Das Netzwerk für Online-Befragungen befindet sich in der Antragsphase. Angestrebt wird eine Externfinanzierung im Rahmen des EU-Programms „European Cooperation in the field of Scientific and Technical Research (COST)“. Wie aus den bisherigen Anfragen ans IAT ableiten lässt, werden Kompetenzen und Referenzen in Bezug auf Online-Befragungen bei den Projektausschreibungen und Anträgen eine Schlüsselrolle spielen. Durch Teilnahme an das EU-Netzwerk wird das IAT von den Erfahrungen aus anderen Ländern sowie über den Stand der Forschung viel profitieren.

Online-Befragungen setzen gewisse Hardware- und Software als Infrastruktur voraus.

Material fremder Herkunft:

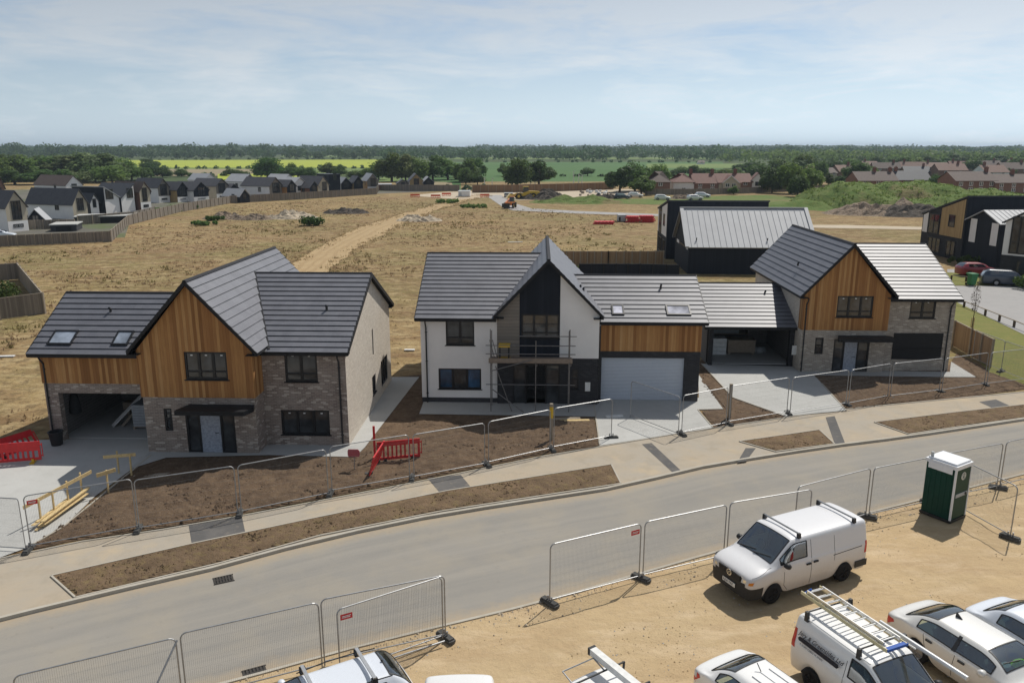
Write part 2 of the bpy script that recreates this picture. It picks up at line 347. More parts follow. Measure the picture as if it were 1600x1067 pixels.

Hardware ist im IAT weitgehend vorhanden und bildet somit kein großes Hindernis. Mittlerweile stehen zur wissenschaftlichen Zwecke zahlreiche kostenlose Programme zur Verfügung. In der ersten Projektphase werden diese nach Anwendbarkeit hin überprüft und evaluiert. Parallel dazu findet auch ein Erfahrungsaustausch zwischen Netzwerkteilnehmern in Bezug auf Softwarelösungen statt. Im Rahmen des Netzwerkes werden methodische Aspekte diskutiert und evaluiert. Bei möglicher Externfinanzierung werden zahlreiche internationale Workshops und Konferenzen geplant. Geplant werden auch Aufbereitung weitere Projektvorschläge, um Finanzierung der Netzwerkaktivitäten sicherzustellen.